Gelet op de door de officier van justitie aangevoerde argumenten heeft de officier van justitie naar het oordeel van de rechtbank in redelijkheid tot haar vordering kunnen komen. Daarom moet van bedoelde weigeringsgrond worden afgezien.

7.Slotsom

Nu is vastgesteld dat het EAB voldoet aan de eisen van artikel 2 OLW en ook overigens geen weigeringsgronden aan de overlevering in de weg staan, dient de overlevering te worden toegestaan.
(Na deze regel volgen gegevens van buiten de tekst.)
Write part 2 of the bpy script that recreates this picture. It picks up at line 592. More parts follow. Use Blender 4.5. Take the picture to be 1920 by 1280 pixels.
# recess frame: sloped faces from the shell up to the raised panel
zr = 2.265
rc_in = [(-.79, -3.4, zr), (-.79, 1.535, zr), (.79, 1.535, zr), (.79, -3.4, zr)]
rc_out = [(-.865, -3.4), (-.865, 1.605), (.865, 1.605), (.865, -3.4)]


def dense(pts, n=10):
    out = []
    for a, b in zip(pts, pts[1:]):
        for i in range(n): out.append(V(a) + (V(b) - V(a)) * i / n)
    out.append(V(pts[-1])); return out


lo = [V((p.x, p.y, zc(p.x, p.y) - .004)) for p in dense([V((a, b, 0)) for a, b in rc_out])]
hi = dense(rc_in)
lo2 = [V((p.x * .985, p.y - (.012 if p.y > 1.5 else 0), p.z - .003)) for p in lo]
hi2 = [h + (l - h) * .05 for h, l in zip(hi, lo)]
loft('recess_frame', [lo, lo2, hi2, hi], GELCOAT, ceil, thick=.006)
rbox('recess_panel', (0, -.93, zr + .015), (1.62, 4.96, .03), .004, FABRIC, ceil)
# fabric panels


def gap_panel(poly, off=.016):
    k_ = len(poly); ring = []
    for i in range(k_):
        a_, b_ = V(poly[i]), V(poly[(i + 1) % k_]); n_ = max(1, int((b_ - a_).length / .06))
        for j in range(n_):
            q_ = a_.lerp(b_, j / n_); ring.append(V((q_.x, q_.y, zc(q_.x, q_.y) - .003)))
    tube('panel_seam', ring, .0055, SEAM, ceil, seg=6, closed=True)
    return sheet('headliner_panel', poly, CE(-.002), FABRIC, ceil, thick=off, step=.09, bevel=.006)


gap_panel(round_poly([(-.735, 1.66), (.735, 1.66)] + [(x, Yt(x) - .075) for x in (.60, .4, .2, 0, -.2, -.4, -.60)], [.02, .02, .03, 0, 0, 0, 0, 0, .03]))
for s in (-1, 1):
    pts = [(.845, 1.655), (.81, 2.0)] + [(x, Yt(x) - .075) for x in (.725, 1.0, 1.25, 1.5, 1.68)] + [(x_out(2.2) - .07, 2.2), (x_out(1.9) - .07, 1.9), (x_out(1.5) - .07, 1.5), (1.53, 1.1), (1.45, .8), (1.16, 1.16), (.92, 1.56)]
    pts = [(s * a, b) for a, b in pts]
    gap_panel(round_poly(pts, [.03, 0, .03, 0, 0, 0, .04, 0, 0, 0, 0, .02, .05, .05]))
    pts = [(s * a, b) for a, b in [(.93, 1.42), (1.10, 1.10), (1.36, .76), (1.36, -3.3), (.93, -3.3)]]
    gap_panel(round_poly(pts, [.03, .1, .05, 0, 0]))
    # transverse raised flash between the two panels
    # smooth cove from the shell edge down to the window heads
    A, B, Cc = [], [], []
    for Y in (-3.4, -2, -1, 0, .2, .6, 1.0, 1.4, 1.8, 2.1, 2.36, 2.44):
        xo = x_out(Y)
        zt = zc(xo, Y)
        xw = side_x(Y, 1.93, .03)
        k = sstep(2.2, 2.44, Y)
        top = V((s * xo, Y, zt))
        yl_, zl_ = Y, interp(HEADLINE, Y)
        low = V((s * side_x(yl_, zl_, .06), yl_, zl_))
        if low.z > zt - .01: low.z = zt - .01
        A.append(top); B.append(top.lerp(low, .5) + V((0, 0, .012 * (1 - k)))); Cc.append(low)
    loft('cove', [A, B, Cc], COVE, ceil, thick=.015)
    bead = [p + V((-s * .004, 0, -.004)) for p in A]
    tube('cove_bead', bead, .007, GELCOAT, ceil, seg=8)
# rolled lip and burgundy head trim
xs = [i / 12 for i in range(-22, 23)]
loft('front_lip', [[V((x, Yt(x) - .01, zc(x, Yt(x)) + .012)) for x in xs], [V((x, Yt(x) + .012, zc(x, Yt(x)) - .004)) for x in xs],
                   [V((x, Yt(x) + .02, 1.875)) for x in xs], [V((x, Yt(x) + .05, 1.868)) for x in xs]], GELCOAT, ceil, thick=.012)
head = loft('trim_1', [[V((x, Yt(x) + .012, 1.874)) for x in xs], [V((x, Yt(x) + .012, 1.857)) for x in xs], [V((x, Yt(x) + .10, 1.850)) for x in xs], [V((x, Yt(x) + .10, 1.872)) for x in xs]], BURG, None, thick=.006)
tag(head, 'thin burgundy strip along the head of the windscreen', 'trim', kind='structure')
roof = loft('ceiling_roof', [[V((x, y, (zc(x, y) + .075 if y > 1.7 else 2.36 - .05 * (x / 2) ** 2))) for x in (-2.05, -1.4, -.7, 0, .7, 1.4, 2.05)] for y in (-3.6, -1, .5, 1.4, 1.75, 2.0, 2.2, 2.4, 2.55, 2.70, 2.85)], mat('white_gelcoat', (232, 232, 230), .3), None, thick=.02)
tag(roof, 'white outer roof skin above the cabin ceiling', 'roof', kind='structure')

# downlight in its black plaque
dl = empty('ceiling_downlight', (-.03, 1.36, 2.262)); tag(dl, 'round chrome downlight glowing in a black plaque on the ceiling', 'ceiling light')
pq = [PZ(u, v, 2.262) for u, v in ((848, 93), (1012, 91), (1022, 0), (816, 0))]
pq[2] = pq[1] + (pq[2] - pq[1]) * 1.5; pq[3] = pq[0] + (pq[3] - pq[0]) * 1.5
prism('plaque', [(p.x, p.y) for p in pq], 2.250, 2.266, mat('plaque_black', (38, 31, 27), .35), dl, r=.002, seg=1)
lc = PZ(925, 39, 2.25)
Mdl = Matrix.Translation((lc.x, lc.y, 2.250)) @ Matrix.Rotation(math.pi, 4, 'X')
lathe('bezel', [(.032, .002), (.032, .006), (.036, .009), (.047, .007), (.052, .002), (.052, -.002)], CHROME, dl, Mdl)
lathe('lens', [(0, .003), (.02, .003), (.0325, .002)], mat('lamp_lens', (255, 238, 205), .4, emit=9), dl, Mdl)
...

8.Toepasselijke wetsartikelen

De artikelen 47 Wetboek van Strafrecht, 2, 10, 11a en 11b Opiumwet en 2, 5, 6 en 7 OLW.

9.Beslissing

STAAT TOEde overlevering van
[opgeëiste persoon]aan de Onderzoeksrechter in de Rechtbank van eerste aanleg te Hasselt (België).
Aldus gedaan door
mr. M. van Mourik, voorzitter,
mrs. A.W.C.M. van Emmerik en J.H. Beestman, rechters,
in tegenwoordigheid van N.M. van Trijp, griffier,
en uitgesproken ter openbare zitting van 20 augustus 2019.
De jongste rechter is buiten staat om deze uitspraak mede te ondertekenen.
Ingevolge artikel 29, tweede lid, OLW staat tegen deze uitspraak geen gewoon rechtsmiddel open.